**Written task**
Quote only the part that opens with the line containing "Generate a Blender" and closes with the line containing "from mathutils import Vector". Keep both of those lines.

:: Data section

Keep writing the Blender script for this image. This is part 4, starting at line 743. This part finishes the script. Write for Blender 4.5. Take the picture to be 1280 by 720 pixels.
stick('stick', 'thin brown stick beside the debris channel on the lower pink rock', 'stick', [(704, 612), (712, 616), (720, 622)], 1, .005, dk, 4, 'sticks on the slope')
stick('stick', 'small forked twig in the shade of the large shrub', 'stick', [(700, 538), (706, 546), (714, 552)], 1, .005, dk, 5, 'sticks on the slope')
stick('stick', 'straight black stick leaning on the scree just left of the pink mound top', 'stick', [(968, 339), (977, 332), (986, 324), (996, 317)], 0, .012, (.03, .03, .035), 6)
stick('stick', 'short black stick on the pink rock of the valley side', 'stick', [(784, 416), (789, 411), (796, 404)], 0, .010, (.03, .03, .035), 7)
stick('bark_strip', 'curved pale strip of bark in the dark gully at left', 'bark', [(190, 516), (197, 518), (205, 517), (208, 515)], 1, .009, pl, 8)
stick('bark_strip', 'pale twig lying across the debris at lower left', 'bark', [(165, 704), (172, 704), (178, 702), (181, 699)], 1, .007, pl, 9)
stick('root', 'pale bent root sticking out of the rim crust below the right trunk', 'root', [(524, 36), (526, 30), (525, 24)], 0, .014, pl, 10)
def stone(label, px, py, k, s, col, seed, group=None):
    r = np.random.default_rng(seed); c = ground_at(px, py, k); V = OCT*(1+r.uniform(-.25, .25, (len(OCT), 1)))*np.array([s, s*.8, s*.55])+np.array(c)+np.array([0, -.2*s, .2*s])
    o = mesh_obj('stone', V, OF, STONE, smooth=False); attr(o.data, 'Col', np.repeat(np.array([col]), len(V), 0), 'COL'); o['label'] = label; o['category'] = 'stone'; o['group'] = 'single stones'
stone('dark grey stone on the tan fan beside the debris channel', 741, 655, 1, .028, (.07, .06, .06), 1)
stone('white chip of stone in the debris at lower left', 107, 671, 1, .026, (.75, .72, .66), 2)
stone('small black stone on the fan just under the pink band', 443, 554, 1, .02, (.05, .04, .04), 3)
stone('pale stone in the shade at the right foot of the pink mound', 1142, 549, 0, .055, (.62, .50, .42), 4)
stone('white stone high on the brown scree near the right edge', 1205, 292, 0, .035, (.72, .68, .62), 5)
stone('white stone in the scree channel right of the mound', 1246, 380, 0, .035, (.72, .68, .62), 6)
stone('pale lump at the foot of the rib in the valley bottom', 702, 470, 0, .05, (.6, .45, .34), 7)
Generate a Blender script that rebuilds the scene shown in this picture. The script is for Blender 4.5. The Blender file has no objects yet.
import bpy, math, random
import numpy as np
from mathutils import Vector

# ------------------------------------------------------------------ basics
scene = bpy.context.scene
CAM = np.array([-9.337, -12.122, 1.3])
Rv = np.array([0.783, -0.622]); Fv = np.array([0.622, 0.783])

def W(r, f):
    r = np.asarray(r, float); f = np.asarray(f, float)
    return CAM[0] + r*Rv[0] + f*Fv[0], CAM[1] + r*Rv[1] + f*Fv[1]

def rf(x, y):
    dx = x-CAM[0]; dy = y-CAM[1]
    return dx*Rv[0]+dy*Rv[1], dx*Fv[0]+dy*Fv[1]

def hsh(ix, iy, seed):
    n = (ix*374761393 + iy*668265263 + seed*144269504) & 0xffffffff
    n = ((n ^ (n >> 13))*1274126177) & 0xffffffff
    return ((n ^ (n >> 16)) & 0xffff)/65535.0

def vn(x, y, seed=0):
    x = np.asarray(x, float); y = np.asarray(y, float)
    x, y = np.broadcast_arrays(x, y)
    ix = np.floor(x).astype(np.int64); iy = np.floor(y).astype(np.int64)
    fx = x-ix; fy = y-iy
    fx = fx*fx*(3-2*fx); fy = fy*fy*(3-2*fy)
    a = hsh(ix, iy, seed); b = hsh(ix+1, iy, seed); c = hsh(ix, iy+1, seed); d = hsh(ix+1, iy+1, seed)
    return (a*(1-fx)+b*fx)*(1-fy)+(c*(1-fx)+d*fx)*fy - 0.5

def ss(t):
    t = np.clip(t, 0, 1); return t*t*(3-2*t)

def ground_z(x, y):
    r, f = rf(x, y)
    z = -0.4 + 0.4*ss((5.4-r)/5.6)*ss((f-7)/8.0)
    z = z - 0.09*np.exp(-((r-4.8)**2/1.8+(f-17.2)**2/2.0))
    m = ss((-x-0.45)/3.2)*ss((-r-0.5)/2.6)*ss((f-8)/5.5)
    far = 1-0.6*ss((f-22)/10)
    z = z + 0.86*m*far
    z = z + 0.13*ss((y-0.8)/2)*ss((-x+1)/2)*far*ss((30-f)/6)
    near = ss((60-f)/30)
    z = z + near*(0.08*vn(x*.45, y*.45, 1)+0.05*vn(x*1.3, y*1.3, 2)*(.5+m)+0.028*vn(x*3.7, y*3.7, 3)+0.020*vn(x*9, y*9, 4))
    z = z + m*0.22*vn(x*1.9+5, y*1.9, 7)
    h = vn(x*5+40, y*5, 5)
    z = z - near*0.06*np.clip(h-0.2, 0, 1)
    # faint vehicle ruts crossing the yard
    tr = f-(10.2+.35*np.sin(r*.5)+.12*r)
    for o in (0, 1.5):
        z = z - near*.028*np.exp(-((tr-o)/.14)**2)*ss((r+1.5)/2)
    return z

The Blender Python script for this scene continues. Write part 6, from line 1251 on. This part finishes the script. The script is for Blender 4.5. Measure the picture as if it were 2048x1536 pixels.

::::

**Problem solution**
Generate a Blender script that rebuilds the scene shown in this picture. The script is for Blender 4.5. The Blender file has no objects yet.
import bpy, math, random
import numpy as np
from mathutils import Vector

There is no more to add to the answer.